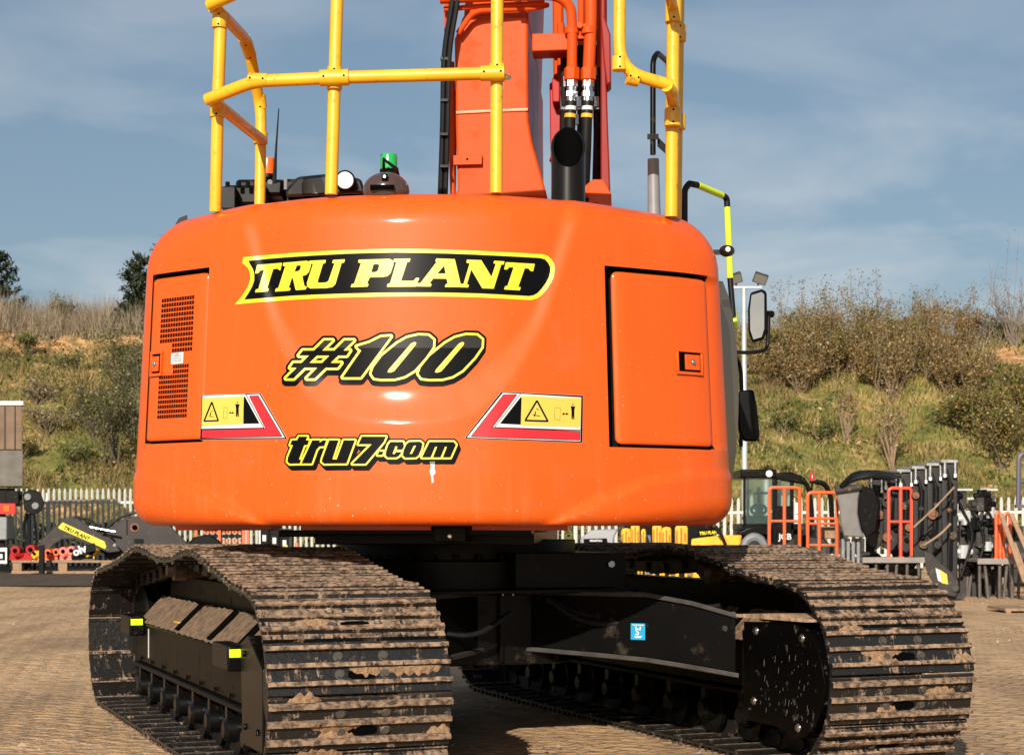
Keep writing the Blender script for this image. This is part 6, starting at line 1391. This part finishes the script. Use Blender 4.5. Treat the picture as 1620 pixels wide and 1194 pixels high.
# pumps and posts
def pump(x, yt, w_, lb, k_):
    D = 25.6; t = thing('breaker_stand', lb, 'stand', pxg(x, D), 'upright machine parts beside the arms'); z1_ = px(0, yt, D).z; q = pxg(x, D)
    build('post', MB().box(q.x - .05, q.x + .05, D, D + .1, 0, z1_), M_GREY, t, bevel=.008)
    build('top_plate', MB().box(q.x - .13, q.x + .13, D - .05, D + .15, z1_, z1_ + .03), M_GALV, t)
    for i in range(k_):
        z = z1_ * (.95 - i * .78 / k_); s_ = rng.uniform(.05, .11); c = (q.x + rng.uniform(-.16, .16), D - .06 + rng.uniform(-.05, .1), z)
        mb = MB().cyl((c[0], c[1], c[2] - s_), (c[0], c[1], c[2] + s_), s_ * .8, 10); mb.cyl((c[0] - s_ * 1.3, c[1], c[2]), (c[0] + s_ * 1.3, c[1], c[2]), s_ * .5, 8); build('valve_block', mb, [M_BK, M_GREY, M_GALV, M_BK][i % 4], t, bevel=.008)
    mb = MB().tube([(q.x - .1, D - .1, z1_ * .9), (q.x + .13, D - .14, z1_ * .6), (q.x - .06, D - .12, z1_ * .2)], .022, 8, bend=.2); build('hose', mb, M_RUB_GAP, t)
pump(1524, 776, 10, 'grey upright post with flat top beside the dark arms', 9); pump(1543, 790, 10, 'upright post crowded with valves between two others', 11); pump(1563, 776, 10, 'upright post with pale flat top left of the orange rails', 10)
# more dark attachments standing along the fence on the right
def spare_bucket(x0, x1, y0, y1, D, lb, m_, teeth=True):
    t = thing('spare_bucket', lb, 'bucket', pxg((x0 + x1) / 2, D), 'spare buckets standing along the right fence'); w_, h = x1 - x0, y1 - y0; fr = lambda a, b, d: px(a, b, D + d)
    z0 = px(0, y1, D).z
    prof = [(x0, y0 + h * .2), (x0 + w_ * .25, y0), (x0 + w_ * .75, y0 + h * .04), (x1, y0 + h * .3), (x1 - w_ * .04, y0 + h * .7), (x0 + w_ * .7, y1), (x0 + w_ * .2, y1 - h * .02), (x0 + w_ * .02, y0 + h * .65)]
    build('shell', MB().prism(prof, fr, 0, .7), m_, t, bevel=.03)
    mb = MB()
    for f in (.3, .62): q = px(x0 + w_ * f, y0 + h * .12, D); mb.box(q.x - .03, q.x + .03, D + .1, D + .55, q.z, q.z + .28); mb.cyl((q.x - .06, D + .3, q.z + .2), (q.x + .06, D + .3, q.z + .2), .05, 10)
    build('hanger_ear', mb, M_GREY, t, bevel=.008)
    mb = MB()
    for f in (.12, .34, .56, .78): q = px(x0 + w_ * f, y0 + h * .45, D - .02); mb.box(q.x - .03, q.x + .03, D - .04, D, q.z - .14, q.z + .1)
    build('wear_strip', mb, mat('worn_strip', (.07, .06, .05), .45, metal=.3, var=.3), t, bevel=.006)
    mb = MB().box(px(x0 + 2, 0, D).x, px(x1 - 2, 0, D).x, D + .1, D + .6, 0, max(.05, z0)); build('support_block', mb, M_DUST, t)
BKA = mat('worn_black_bucket', (.014, .012, .011), .5, var=.4, vscale=6, dirt=((.10, .07, .045), .16, 9))
for x0, x1, y0, y1, D, lb in ((1318, 1352, 852, 905, 28.6, 'black spare bucket under the smooth grey bucket'), (1352, 1402, 872, 925, 28.2, 'black spare bucket behind the platform with red gates'), (1408, 1462, 820, 900, 27.6, 'black spare bucket behind the red gates'), (1515, 1550, 850, 915, 27.8, 'black spare bucket behind the valve post'), (1548, 1590, 800, 880, 28.4, 'black spare bucket behind the orange rails'), (1588, 1640, 850, 925, 27.6, 'black spare bucket behind the leaning planks'), (1262, 1316, 848, 900, 29.0, 'black spare bucket behind the orange gates')): spare_bucket(x0, x1, y0, y1, D, lb, BKA)
# leaning planks
for x0, y0, x1, y1, lb in ((1584, 812, 1622, 920, 'brown plank leaning furthest left of the three'), (1600, 812, 1640, 905, 'brown plank leaning in the middle of the three'), (1604, 858, 1640, 960, 'short brown plank leaning lowest of the three')):
    mb = MB(); A, B = px(x0, y0, 24.6), px(x1, y1, 24.2); d = (B - A).normalized(); s_ = Vector((d.z, 0, -d.x))
    mb.prism([(0, -.035), ((B - A).length, -.035), ((B - A).length, .035), (0, .035)], lambda a, b, e_: A + d * a + s_ * b + Vector((0, e_, 0)), 0, .05); o = build('timber_plank', mb, M_WOOD, None, bevel=.004); tag(o, lb, 'plank', 'planks leaning on the platform')
D = 26.5; mb = MB().tube([px(1611, 800, D), px(1612, 724, D), px(1616, 718, D), px(1660, 716, D)], .04, 8, bend=.05); mb.tube([px(1612, 762, D), px(1660, 760, D)], .03, 8); bxp(mb, 1608, 1660, 798, 803, D - .05, .1); o = build('guard_frame', mb, mat('purple_grey_paint', (.09, .075, .10), .5), None); tag(o, 'dark purple tubular frame at the right edge', 'frame')
mb = MB(); bxp(mb, 1590, 1640, 962, 966, 21.5, .8); bxp(mb, 1592, 1600, 966, 971, 21.5, .1); o = build('timber_board', mb, M_WOOD, None); tag(o, 'flat timber board lying on the yard at the right', 'board')
# stones and clods scattered on the yard
k = 2600; xx = rng.uniform(-8, 9, k); yy = rng.uniform(5.5, 26, k); s_ = (.004 + .014 * rng.random(k) ** 4)[:, None]; C = np.column_stack([xx, yy, np.full(k, .012)]); a = unit(k) * s_; a[:, 2] *= .5; b_ = np.cross(a, unit(k)); b_ *= s_ / (np.linalg.norm(b_, axis=1)[:, None] + 1e-9)
T_ = np.stack([C + a, C + b_, C - a * .8 + np.array([0, 0, .012])], 1)
k2 = 700; xx = np.concatenate([rng.uniform(-3.4, 4.2, k2)]); yy = 5.4 + 3.2 * rng.random(k2) ** 1.3; s2 = (.006 + .026 * rng.random(k2) ** 3)[:, None]; C2_ = np.column_stack([xx, yy, np.full(k2, .006)]); u1, u2, u3 = unit(k2) * s2, unit(k2) * s2, unit(k2) * s2
for u_ in (u1, u2, u3): u_[:, 2] = np.abs(u_[:, 2]) * .5
tri = [np.stack([C2_ + u1, C2_ + u2, C2_ + np.array([0, 0, 1]) * s2], 1), np.stack([C2_ + u2, C2_ + u3, C2_ + np.array([0, 0, 1]) * s2], 1), np.stack([C2_ + u3, C2_ + u1, C2_ + np.array([0, 0, 1]) * s2], 1)]
T_ = np.concatenate([T_] + tri); k = len(T_)
o = fast_mesh('grit', T_, 3, pick([(.30, .22, .14), (.42, .34, .25), (.2, .14, .09), (.55, .48, .38)], k), M_BLADE, org=(0, 12, 0)); o['kind'] = 'stuff'; o['label'] = 'grit and mud crumbs scattered over the yard'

Given request: Restate the listing above word for word, and skip the pictures.

Response:
Keep writing the Blender script for this image. This is part 6, starting at line 1391. This part finishes the script. Use Blender 4.5. Treat the picture as 1620 pixels wide and 1194 pixels high.
# pumps and posts
def pump(x, yt, w_, lb, k_):
    D = 25.6; t = thing('breaker_stand', lb, 'stand', pxg(x, D), 'upright machine parts beside the arms'); z1_ = px(0, yt, D).z; q = pxg(x, D)
    build('post', MB().box(q.x - .05, q.x + .05, D, D + .1, 0, z1_), M_GREY, t, bevel=.008)
    build('top_plate', MB().box(q.x - .13, q.x + .13, D - .05, D + .15, z1_, z1_ + .03), M_GALV, t)
    for i in range(k_):
        z = z1_ * (.95 - i * .78 / k_); s_ = rng.uniform(.05, .11); c = (q.x + rng.uniform(-.16, .16), D - .06 + rng.uniform(-.05, .1), z)
        mb = MB().cyl((c[0], c[1], c[2] - s_), (c[0], c[1], c[2] + s_), s_ * .8, 10); mb.cyl((c[0] - s_ * 1.3, c[1], c[2]), (c[0] + s_ * 1.3, c[1], c[2]), s_ * .5, 8); build('valve_block', mb, [M_BK, M_GREY, M_GALV, M_BK][i % 4], t, bevel=.008)
    mb = MB().tube([(q.x - .1, D - .1, z1_ * .9), (q.x + .13, D - .14, z1_ * .6), (q.x - .06, D - .12, z1_ * .2)], .022, 8, bend=.2); build('hose', mb, M_RUB_GAP, t)
pump(1524, 776, 10, 'grey upright post with flat top beside the dark arms', 9); pump(1543, 790, 10, 'upright post crowded with valves between two others', 11); pump(1563, 776, 10, 'upright post with pale flat top left of the orange rails', 10)
# more dark attachments standing along the fence on the right
def spare_bucket(x0, x1, y0, y1, D, lb, m_, teeth=True):
    t = thing('spare_bucket', lb, 'bucket', pxg((x0 + x1) / 2, D), 'spare buckets standing along the right fence'); w_, h = x1 - x0, y1 - y0; fr = lambda a, b, d: px(a, b, D + d)
    z0 = px(0, y1, D).z
    prof = [(x0, y0 + h * .2), (x0 + w_ * .25, y0), (x0 + w_ * .75, y0 + h * .04), (x1, y0 + h * .3), (x1 - w_ * .04, y0 + h * .7), (x0 + w_ * .7, y1), (x0 + w_ * .2, y1 - h * .02), (x0 + w_ * .02, y0 + h * .65)]
    build('shell', MB().prism(prof, fr, 0, .7), m_, t, bevel=.03)
    mb = MB()
    for f in (.3, .62): q = px(x0 + w_ * f, y0 + h * .12, D); mb.box(q.x - .03, q.x + .03, D + .1, D + .55, q.z, q.z + .28); mb.cyl((q.x - .06, D + .3, q.z + .2), (q.x + .06, D + .3, q.z + .2), .05, 10)
    build('hanger_ear', mb, M_GREY, t, bevel=.008)
    mb = MB()
    for f in (.12, .34, .56, .78): q = px(x0 + w_ * f, y0 + h * .45, D - .02); mb.box(q.x - .03, q.x + .03, D - .04, D, q.z - .14, q.z + .1)
    build('wear_strip', mb, mat('worn_strip', (.07, .06, .05), .45, metal=.3, var=.3), t, bevel=.006)
    mb = MB().box(px(x0 + 2, 0, D).x, px(x1 - 2, 0, D).x, D + .1, D + .6, 0, max(.05, z0)); build('support_block', mb, M_DUST, t)
BKA = mat('worn_black_bucket', (.014, .012, .011), .5, var=.4, vscale=6, dirt=((.10, .07, .045), .16, 9))
for x0, x1, y0, y1, D, lb in ((1318, 1352, 852, 905, 28.6, 'black spare bucket under the smooth grey bucket'), (1352, 1402, 872, 925, 28.2, 'black spare bucket behind the platform with red gates'), (1408, 1462, 820, 900, 27.6, 'black spare bucket behind the red gates'), (1515, 1550, 850, 915, 27.8, 'black spare bucket behind the valve post'), (1548, 1590, 800, 880, 28.4, 'black spare bucket behind the orange rails'), (1588, 1640, 850, 925, 27.6, 'black spare bucket behind the leaning planks'), (1262, 1316, 848, 900, 29.0, 'black spare bucket behind the orange gates')): spare_bucket(x0, x1, y0, y1, D, lb, BKA)
# leaning planks
for x0, y0, x1, y1, lb in ((1584, 812, 1622, 920, 'brown plank leaning furthest left of the three'), (1600, 812, 1640, 905, 'brown plank leaning in the middle of the three'), (1604, 858, 1640, 960, 'short brown plank leaning lowest of the three')):
    mb = MB(); A, B = px(x0, y0, 24.6), px(x1, y1, 24.2); d = (B - A).normalized(); s_ = Vector((d.z, 0, -d.x))
    mb.prism([(0, -.035), ((B - A).length, -.035), ((B - A).length, .035), (0, .035)], lambda a, b, e_: A + d * a + s_ * b + Vector((0, e_, 0)), 0, .05); o = build('timber_plank', mb, M_WOOD, None, bevel=.004); tag(o, lb, 'plank', 'planks leaning on the platform')
D = 26.5; mb = MB().tube([px(1611, 800, D), px(1612, 724, D), px(1616, 718, D), px(1660, 716, D)], .04, 8, bend=.05); mb.tube([px(1612, 762, D), px(1660, 760, D)], .03, 8); bxp(mb, 1608, 1660, 798, 803, D - .05, .1); o = build('guard_frame', mb, mat('purple_grey_paint', (.09, .075, .10), .5), None); tag(o, 'dark purple tubular frame at the right edge', 'frame')
mb = MB(); bxp(mb, 1590, 1640, 962, 966, 21.5, .8); bxp(mb, 1592, 1600, 966, 971, 21.5, .1); o = build('timber_board', mb, M_WOOD, None); tag(o, 'flat timber board lying on the yard at the right', 'board')
# stones and clods scattered on the yard
k = 2600; xx = rng.uniform(-8, 9, k); yy = rng.uniform(5.5, 26, k); s_ = (.004 + .014 * rng.random(k) ** 4)[:, None]; C = np.column_stack([xx, yy, np.full(k, .012)]); a = unit(k) * s_; a[:, 2] *= .5; b_ = np.cross(a, unit(k)); b_ *= s_ / (np.linalg.norm(b_, axis=1)[:, None] + 1e-9)
T_ = np.stack([C + a, C + b_, C - a * .8 + np.array([0, 0, .012])], 1)
k2 = 700; xx = np.concatenate([rng.uniform(-3.4, 4.2, k2)]); yy = 5.4 + 3.2 * rng.random(k2) ** 1.3; s2 = (.006 + .026 * rng.random(k2) ** 3)[:, None]; C2_ = np.column_stack([xx, yy, np.full(k2, .006)]); u1, u2, u3 = unit(k2) * s2, unit(k2) * s2, unit(k2) * s2
for u_ in (u1, u2, u3): u_[:, 2] = np.abs(u_[:, 2]) * .5
tri = [np.stack([C2_ + u1, C2_ + u2, C2_ + np.array([0, 0, 1]) * s2], 1), np.stack([C2_ + u2, C2_ + u3, C2_ + np.array([0, 0, 1]) * s2], 1), np.stack([C2_ + u3, C2_ + u1, C2_ + np.array([0, 0, 1]) * s2], 1)]
T_ = np.concatenate([T_] + tri); k = len(T_)
o = fast_mesh('grit', T_, 3, pick([(.30, .22, .14), (.42, .34, .25), (.2, .14, .09), (.55, .48, .38)], k), M_BLADE, org=(0, 12, 0)); o['kind'] = 'stuff'; o['label'] = 'grit and mud crumbs scattered over the yard'